Sehubungan dengan hal di atas, Tasker
(1992: 30) mengemukakan tiga penekanan dalam teori belajar konstruktivisme
sebagai berikut. Pertama adalah peran aktif siswa dalam mengkonstruksi
pengetahuan secara bermakna. Kedua adalah pentingya membuat kaitan antara
gagasan dalam pengkonstruksian secara bermakna.

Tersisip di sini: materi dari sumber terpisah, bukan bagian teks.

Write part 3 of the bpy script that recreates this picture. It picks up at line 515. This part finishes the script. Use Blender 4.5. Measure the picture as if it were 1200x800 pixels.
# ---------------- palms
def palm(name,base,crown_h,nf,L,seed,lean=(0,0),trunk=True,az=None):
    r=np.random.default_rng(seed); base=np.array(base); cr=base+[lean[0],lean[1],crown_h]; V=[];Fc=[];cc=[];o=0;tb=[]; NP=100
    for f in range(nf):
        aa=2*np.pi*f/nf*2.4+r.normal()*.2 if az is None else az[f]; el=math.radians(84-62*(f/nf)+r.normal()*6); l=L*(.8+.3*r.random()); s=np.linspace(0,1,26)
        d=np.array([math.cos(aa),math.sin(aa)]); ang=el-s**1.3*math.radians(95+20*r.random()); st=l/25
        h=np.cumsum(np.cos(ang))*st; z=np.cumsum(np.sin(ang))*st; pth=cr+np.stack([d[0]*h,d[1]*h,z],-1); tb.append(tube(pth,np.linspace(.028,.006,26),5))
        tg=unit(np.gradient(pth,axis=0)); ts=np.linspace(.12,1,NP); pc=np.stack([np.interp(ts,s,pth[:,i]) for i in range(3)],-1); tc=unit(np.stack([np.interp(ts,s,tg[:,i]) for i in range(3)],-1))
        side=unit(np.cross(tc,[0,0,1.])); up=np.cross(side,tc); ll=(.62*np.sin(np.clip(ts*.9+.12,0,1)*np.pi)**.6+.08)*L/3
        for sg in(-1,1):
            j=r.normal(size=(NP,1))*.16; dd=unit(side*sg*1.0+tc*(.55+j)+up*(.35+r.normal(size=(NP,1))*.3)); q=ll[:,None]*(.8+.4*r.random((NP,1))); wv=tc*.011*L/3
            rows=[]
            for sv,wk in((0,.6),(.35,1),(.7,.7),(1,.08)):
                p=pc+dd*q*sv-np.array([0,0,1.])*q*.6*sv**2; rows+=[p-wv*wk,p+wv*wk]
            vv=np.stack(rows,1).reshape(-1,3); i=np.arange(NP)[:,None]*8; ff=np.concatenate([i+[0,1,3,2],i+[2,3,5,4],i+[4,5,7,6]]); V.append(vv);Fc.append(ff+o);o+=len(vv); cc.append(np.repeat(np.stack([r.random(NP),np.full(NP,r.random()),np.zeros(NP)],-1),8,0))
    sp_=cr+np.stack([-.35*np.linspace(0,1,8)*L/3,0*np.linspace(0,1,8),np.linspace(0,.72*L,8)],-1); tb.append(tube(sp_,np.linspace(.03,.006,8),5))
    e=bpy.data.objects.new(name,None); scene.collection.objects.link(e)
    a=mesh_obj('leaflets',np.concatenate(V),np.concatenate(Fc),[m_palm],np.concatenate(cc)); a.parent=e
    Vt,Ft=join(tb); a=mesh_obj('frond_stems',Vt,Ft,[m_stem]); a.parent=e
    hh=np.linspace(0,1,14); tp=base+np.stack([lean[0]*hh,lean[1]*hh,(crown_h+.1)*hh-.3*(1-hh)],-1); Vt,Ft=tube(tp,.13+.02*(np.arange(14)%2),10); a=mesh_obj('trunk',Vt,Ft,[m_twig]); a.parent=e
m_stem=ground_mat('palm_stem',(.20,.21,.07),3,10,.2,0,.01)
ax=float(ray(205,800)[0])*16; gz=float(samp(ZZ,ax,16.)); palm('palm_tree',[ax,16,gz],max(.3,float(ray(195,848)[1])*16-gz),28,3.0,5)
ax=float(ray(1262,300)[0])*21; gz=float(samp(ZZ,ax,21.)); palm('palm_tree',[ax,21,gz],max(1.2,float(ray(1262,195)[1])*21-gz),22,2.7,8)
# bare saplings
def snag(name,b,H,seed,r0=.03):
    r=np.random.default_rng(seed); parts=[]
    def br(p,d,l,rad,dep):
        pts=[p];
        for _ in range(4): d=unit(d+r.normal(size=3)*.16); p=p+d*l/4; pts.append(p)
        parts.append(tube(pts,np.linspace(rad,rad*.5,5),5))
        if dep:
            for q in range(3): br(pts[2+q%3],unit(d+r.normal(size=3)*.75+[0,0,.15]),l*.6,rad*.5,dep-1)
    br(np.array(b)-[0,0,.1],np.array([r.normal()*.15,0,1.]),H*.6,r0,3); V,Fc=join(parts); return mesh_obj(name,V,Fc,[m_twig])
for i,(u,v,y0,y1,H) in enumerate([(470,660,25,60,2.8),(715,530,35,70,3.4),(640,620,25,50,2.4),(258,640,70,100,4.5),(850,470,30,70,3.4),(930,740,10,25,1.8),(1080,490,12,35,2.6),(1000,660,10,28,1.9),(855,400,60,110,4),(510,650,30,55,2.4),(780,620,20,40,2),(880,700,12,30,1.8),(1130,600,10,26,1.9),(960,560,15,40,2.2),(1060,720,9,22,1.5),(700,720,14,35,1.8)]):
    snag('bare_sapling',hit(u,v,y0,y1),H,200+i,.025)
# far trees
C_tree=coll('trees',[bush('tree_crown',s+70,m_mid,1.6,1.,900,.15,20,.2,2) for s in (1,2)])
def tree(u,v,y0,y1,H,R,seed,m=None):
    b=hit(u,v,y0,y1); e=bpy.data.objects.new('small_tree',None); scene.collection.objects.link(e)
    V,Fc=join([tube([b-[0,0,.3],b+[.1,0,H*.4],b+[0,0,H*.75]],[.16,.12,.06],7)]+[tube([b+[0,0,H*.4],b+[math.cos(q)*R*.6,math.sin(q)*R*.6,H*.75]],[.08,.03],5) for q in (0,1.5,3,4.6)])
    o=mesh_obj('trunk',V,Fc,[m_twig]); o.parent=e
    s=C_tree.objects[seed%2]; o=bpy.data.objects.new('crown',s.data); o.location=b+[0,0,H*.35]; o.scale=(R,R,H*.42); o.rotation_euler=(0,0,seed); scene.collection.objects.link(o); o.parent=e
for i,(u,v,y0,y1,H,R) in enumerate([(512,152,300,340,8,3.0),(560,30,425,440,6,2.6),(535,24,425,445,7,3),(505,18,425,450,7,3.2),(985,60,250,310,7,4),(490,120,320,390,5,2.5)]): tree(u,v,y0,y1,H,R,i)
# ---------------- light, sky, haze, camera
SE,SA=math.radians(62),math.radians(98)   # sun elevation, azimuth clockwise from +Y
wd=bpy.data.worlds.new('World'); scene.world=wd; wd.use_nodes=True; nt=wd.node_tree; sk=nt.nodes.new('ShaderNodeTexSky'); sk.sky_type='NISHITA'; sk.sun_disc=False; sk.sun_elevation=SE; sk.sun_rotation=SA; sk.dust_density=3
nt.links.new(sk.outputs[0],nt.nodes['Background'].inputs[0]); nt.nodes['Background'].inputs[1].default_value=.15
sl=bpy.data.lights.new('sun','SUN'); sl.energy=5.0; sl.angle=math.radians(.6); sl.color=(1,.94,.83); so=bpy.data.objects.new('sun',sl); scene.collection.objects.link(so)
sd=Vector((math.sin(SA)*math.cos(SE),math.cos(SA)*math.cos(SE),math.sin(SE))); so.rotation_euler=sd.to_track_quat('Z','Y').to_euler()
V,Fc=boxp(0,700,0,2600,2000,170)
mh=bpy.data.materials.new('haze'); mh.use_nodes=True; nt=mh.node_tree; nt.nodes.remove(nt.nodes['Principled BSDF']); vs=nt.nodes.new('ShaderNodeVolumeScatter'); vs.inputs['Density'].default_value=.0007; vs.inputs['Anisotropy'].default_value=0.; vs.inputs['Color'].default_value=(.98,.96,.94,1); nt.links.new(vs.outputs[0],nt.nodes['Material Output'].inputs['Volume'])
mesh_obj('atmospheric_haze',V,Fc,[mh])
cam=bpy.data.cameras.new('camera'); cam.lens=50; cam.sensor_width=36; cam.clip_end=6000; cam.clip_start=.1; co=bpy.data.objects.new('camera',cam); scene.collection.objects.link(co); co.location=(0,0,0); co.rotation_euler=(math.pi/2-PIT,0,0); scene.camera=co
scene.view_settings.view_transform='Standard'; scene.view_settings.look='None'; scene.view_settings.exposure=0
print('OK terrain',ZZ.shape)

Ketiga adalah mengaitkan antara
gagasan dengan informasi baru yang diterima.
Selain penekanan dan tahap-tahap
tertentu yang perlu diperhatikan dalam teori belajar konstruktivisme, Hanbury
(1996: 3) mengemukakan sejumlah aspek dalam kaitannya dengan pembelajaran,
yaitu:
1.
Siswa
mengkonstruksi pengetahuan dengan cara mengintegrasikan ide yang mereka miliki.
2.
Pembelajaran
menjadi lebih bermakna karena siswa mengerti.
3.
Strategi
siswa lebih bernilai,
dan
4.
Siswa
mempunyai kesempatan untuk berdiskusi dan saling bertukar pengalaman dan ilmu
pengetahuan dengan temannya.
Dalam upaya mengimplementasikan teori
belajar konstruktivisme, Tytler (1996: 20) mengajukan beberapa saran yang
berkaitan dengan rancangan pembelajaran, sebagai berikut:
1.
Memberi
kesempatan kepada siswa untuk mengemukakan gagasannya dengan bahasa sendiri.
2.
Memberi
kesempatan kepada siswa untuk berfikir tentang pengalamannya sehingga menjadi
lebih kreatif dan imajinatif.
3.
Memberi
kesempatan kepada siswa untuk mencoba gagasan baru.
4.
Memberi
pengalaman yang berhubungan dengan gagasan yang telah dimiliki siswa.
5.
Mendorong
siswa untuk memikirkan perubahan gagasan mereka, dan
6.
Menciptakan
lingkungan belajar yang kondusif.
Dari beberapa pandangan di atas, dapat
disimpulkan bahwa pembelajaran yang mengacu kepada teori belajar
konstruktivisme lebih menfokuskan pada kesuksesan siswa dalam mengorganisasikan
pengalaman mereka. Bukan kepatuhan siswa dalam refleksi atas apa yang telah
diperintahkan dan dilakukan oleh guru. Dengan kata lain, siswa lebih diutamakan
untuk mengkonstruksi sendiri pengetahuan mereka melalui asimilasi dan
akomodasi.
2.6 Kelebihan Dan Kelemahan Teori
Konstruktivistik
·
Kelebihan
1. Berfikir :
Dalam
proses membina pengetahuan baru, murid berfikir untuk menyelesaikan masalah,
menjana idea dan membuat keputusan.
2. Faham
: Oleh ksrana murid terlibat secara langsung
dalam mebina pengetahuan baru, mereka akan lebih faham dan boleh mengapliksikannya
dalam semua situasi.
3. Ingat
: Oleh karana murid terlibat secara langsung
dengan aktif, mereka akan ingat lebih lama semua konsep. Yakin Murid melalui
pendekatan ini membina sendiri kefahaman mereka. Justru mereka lebih yakin
menghadapi dan menyelesaikan masalah dalam situasi baru.
4. Kemahiran
sosial : Kemahiran
sosial diperolehi apabila berinteraksi dengan rakan dan guru dalam membina
pengetahuan baru.
5. Seronok
: Oleh kerana mereka terlibat secara
terus, mereka faham, ingat, yakin dan berinteraksi dengan sihat, maka mereka
akan berasa seronok belajar dalam membina pengetahuan baru.
·
Kelemahan
Dalam
bahasan kekurangan atau kelemahan ini mungkin bisa kita lihat dalam proses
belajarnya dimana peran guru sebagai pendidik sepertinya kurang begitu mendukung.